Glock recommends that the recoil spring assembly be replaced every 3k rounds, per the August 2008 Armorer's Course.

Frankly, the only reason that I can conceive of to replace the striker spring would be if I was encountering light strikes(presumably due to excessive spring wear or or perhaps due to a defective spring). I simply can't recall hearing of striker spring wear requiring replacement.

If my Glock was going to be used in an environment where there was a strong liklihood of having to use ammunition with hard primers (such as some submachine gun ammunition), or as some Greek 9mm in the past was characteristic of, for example, I would replace the standard striker spring with one of the two stronger striker springs that Glock can provide (but normally not for the US market).

Best, Jon

ToddG
12-22-08, 22:08
Regardless of what manufacturers recommend, personally I think it's wise to replace all the springs & pins in a gun (pin != firing pin though) every 10k rounds. They very well may not need it, but it's usually very cheap insurance. If you don't know how to detail strip your gun, 10k is also a good interval at which to let a pro take it apart and inspect it, anyway.

Robb Jensen
12-22-08, 22:28
I'm a bit anal with my Glocks I replace the firing pin springs and recoil springs together when either when the recoil spring fails the recoil spring test or at 5K rounds.
The gun is a system and I treat it as such be replacing springs. I use Wolff XP mag springs in my Glocks when replacing the factory mag springs.

skyugo
12-23-08, 03:01
I think Glock recommends replacing the recoil spring guide about every 3-5K rounds now. It's been 2 years since my last Glock course. If someone wants to try a slightly different trigger feel put a 3.5lb connector in with a NY trigger. My Glocks are that way and I like the feel.

is that a bit less mushy? the NY spring is supposed to be a bit more durable too right?
how are those ghost connectors? i've heard they're great, and i've also heard they suck. :confused: soooo... damn the internet for bombarding me with too much info.

PLCedeno
12-23-08, 08:03
Lets try to stay on the topic at hand. Firing pin spring. Sense we dont have a real concensous here it is even more interesting than i would have guessed.

Alpha Sierra
12-23-08, 11:32
isn't it cycling a spring that causes wear? leaving it set in one position shouldn't hurt it right? that's what i've gathered from all the "should i leave my mags loaded?" threads... :confused:
You are correct.

That internet myth about spring compression just does NOT want to die no matter how many mechanical engineers and metallurgists weigh in on it. It makes "sense" to laymen that a compressed spring weakens progressively so they continue to argue far out of their lane.

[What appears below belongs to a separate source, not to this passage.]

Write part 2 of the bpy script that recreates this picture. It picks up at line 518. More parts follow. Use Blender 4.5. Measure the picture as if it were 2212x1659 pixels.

Condensed version: springs take an initial set on their first compression and they stay at that length until cyclical stresses weaken it to the point of sagging or breaking. If you compress a spring and leave it compressed for a year, it will be the same free length when you do release it.

Alpha Sierra
12-23-08, 11:37
How long can a glock remain loaded and chambered before the firing pin spring weakens? Any thoughts on when to replace?
Time is not the concern, number of cycles is. So use whatever round count interval is recommended by those who know. What I do know is that leaving a spring compressed does not weaken it.